Exercise objective: Restrict the output to the lines below starting at the one that contains "for i, c in" and ending at the one that contains "fcol[s] = a", and restate them word for word, both ends included.
########
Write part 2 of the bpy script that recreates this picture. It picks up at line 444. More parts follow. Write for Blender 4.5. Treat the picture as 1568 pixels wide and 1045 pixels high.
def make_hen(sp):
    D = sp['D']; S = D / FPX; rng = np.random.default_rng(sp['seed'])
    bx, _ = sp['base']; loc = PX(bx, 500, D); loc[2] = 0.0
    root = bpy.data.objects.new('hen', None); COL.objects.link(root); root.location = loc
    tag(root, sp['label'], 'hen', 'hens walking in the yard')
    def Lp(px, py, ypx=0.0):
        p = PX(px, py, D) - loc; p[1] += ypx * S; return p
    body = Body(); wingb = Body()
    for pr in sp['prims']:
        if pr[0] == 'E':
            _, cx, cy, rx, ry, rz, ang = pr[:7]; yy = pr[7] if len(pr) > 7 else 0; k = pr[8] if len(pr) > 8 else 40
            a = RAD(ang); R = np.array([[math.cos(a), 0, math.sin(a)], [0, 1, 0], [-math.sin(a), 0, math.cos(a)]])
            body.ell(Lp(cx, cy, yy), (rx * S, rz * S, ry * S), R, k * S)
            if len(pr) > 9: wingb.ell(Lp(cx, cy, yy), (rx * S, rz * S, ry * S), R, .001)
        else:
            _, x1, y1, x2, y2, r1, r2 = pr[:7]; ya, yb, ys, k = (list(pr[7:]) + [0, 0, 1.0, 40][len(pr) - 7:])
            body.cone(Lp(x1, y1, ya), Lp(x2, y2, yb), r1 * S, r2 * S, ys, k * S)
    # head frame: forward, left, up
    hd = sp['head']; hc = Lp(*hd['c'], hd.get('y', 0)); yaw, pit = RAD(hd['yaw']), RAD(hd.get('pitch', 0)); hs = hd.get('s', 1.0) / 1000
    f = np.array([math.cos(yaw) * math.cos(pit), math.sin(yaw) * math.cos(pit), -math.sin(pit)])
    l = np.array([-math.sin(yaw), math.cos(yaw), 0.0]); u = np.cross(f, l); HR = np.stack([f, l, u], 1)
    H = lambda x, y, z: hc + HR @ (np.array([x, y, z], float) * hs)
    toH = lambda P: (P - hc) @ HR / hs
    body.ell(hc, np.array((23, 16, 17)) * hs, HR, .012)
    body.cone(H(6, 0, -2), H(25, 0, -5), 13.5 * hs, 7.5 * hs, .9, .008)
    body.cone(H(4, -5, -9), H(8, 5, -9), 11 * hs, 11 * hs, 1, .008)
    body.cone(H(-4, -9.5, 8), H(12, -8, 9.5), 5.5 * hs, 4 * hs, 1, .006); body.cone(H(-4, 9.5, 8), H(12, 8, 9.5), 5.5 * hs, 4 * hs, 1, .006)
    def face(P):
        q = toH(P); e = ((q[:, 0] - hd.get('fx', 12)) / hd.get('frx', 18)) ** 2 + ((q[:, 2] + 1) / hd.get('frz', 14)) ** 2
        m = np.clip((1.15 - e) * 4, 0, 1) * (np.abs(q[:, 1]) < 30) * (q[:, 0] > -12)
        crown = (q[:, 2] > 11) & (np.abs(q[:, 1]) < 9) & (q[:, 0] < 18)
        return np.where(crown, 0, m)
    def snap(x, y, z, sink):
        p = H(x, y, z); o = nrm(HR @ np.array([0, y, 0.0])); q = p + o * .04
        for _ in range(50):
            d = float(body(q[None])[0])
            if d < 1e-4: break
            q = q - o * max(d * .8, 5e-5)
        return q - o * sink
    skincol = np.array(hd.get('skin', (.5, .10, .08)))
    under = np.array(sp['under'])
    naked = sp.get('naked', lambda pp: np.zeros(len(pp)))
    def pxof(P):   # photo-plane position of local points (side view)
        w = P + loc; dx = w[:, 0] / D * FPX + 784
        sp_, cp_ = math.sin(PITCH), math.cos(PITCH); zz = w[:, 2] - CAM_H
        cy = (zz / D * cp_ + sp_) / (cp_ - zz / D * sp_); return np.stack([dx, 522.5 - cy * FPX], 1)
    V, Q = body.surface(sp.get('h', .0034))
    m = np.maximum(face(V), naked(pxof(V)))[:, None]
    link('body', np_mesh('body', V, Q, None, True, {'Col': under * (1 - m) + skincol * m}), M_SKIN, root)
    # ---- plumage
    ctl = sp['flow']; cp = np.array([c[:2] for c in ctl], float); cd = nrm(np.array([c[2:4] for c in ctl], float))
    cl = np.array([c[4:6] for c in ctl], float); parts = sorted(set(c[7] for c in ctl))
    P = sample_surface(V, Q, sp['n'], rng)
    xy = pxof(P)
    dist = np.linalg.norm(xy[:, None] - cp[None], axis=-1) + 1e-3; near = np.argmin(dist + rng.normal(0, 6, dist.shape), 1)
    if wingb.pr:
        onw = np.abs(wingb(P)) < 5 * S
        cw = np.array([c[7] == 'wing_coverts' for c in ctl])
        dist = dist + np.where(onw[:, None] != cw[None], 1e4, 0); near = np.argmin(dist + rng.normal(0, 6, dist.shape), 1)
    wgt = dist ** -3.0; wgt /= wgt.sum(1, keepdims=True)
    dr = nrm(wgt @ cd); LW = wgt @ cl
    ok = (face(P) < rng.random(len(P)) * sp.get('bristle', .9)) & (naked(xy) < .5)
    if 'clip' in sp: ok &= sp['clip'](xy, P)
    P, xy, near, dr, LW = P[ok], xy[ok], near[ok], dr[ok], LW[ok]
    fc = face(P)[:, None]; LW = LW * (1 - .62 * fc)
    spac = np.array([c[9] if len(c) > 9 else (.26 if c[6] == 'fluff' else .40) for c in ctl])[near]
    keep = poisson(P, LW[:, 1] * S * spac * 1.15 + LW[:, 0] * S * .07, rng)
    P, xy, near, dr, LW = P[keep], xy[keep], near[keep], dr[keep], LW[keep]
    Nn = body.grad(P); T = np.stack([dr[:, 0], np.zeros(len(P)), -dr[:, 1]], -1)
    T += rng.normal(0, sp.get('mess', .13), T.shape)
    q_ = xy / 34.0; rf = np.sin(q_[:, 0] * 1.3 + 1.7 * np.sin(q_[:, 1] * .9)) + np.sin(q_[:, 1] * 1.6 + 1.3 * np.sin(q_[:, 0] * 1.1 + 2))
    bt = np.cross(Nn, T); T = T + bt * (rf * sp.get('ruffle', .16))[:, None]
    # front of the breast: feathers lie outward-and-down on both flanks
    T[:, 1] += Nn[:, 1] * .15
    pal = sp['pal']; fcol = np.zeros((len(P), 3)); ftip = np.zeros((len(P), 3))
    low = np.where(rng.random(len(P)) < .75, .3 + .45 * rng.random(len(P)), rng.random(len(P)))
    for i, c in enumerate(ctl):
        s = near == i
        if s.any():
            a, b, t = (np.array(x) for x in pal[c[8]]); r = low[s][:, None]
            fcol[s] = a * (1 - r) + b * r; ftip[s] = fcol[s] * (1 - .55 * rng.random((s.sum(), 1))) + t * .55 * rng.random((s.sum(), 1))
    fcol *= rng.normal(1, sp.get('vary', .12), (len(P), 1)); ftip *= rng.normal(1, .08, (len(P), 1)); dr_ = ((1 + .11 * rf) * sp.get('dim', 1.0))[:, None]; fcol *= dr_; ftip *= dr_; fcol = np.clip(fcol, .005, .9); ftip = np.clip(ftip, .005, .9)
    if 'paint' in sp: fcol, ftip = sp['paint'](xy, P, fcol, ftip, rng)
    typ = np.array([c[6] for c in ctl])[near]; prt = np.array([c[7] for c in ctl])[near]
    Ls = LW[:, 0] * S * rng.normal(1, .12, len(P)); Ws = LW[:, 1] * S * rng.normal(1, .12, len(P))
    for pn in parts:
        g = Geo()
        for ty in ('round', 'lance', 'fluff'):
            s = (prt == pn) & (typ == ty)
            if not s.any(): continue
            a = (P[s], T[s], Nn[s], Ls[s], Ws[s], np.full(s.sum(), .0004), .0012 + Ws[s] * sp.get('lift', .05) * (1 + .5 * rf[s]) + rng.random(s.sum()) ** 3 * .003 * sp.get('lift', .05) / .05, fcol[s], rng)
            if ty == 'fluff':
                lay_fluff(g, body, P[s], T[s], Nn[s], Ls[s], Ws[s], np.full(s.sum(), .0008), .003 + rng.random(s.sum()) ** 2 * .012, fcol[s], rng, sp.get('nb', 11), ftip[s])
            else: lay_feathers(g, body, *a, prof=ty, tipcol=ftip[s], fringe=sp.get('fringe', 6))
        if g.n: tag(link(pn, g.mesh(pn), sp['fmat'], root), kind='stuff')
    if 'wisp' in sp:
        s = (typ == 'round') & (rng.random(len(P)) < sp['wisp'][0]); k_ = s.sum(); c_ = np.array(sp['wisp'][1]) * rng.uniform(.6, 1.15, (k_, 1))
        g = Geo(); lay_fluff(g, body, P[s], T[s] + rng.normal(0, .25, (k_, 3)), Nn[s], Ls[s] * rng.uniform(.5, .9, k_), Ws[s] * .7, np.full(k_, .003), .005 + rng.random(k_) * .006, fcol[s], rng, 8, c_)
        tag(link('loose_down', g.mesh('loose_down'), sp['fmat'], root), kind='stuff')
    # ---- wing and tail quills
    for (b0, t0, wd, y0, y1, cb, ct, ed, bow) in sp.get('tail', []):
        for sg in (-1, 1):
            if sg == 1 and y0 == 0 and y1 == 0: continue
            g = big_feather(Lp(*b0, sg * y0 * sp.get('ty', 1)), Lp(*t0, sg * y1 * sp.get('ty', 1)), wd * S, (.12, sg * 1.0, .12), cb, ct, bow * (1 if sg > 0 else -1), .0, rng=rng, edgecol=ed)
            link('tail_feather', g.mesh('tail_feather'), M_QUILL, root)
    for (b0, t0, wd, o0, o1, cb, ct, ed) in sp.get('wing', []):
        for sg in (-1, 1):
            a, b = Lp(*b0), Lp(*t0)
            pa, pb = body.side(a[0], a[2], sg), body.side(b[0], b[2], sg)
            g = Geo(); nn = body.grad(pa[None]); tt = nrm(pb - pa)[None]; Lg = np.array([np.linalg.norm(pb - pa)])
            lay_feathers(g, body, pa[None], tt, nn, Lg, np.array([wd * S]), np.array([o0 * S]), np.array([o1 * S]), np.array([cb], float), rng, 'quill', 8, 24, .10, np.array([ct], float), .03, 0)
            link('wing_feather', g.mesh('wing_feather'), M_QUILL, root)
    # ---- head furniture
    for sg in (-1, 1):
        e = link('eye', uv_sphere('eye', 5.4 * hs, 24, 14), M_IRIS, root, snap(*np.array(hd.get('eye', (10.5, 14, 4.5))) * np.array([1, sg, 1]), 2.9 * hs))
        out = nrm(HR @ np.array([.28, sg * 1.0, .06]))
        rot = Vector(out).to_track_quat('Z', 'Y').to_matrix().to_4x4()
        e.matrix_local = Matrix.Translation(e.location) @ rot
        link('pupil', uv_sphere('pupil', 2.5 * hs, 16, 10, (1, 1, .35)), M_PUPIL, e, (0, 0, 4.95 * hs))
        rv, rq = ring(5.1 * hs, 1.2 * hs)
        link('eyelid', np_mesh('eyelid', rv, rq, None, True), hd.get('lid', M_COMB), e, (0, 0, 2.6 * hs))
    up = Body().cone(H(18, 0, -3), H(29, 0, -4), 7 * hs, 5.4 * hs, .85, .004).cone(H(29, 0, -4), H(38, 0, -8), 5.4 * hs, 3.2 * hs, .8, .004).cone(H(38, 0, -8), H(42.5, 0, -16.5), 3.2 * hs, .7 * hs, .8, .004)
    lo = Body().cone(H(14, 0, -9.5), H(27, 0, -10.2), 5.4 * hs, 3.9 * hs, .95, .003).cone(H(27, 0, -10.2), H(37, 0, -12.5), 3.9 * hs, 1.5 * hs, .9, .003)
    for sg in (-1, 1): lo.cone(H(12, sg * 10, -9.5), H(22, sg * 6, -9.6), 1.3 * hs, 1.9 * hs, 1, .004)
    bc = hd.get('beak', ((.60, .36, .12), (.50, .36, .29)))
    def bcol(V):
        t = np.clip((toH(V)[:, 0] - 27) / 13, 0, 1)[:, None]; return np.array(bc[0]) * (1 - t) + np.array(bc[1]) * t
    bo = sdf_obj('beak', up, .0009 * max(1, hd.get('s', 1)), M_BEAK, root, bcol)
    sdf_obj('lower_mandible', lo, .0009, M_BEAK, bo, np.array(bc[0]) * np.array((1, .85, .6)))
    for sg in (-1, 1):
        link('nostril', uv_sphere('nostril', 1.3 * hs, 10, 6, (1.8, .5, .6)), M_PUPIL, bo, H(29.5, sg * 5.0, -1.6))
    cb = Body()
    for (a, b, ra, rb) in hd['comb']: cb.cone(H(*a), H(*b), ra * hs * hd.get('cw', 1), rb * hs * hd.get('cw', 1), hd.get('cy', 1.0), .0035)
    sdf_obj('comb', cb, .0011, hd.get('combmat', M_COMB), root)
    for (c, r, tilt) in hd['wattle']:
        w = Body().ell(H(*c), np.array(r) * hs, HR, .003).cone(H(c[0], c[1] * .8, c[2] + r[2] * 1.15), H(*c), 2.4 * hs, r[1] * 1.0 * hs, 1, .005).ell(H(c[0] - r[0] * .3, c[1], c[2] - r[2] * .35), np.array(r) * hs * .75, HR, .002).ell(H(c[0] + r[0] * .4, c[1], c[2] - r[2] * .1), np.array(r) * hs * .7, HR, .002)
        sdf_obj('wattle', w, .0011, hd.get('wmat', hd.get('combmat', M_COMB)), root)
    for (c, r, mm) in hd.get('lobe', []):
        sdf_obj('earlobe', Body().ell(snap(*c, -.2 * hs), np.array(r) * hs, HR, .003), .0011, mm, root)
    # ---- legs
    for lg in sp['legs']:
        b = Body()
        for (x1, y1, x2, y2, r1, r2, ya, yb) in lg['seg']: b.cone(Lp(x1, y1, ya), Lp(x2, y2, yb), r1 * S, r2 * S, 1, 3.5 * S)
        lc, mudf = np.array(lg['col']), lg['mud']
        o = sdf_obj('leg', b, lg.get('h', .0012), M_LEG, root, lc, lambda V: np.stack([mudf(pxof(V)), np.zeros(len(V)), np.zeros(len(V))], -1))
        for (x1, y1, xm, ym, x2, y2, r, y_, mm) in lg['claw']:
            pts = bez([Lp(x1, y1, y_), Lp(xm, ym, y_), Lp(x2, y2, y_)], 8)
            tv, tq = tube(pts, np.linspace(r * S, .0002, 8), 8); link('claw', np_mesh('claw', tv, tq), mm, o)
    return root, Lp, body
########
Task output:
    for i, c in enumerate(ctl):
        s = near == i
        if s.any():
            a, b, t = (np.array(x) for x in pal[c[8]]); r = low[s][:, None]
            fcol[s] = a * (1 - r) + b * r; ftip[s] = fcol[s] * (1 - .55 * rng.random((s.sum(), 1))) + t * .55 * rng.random((s.sum(), 1))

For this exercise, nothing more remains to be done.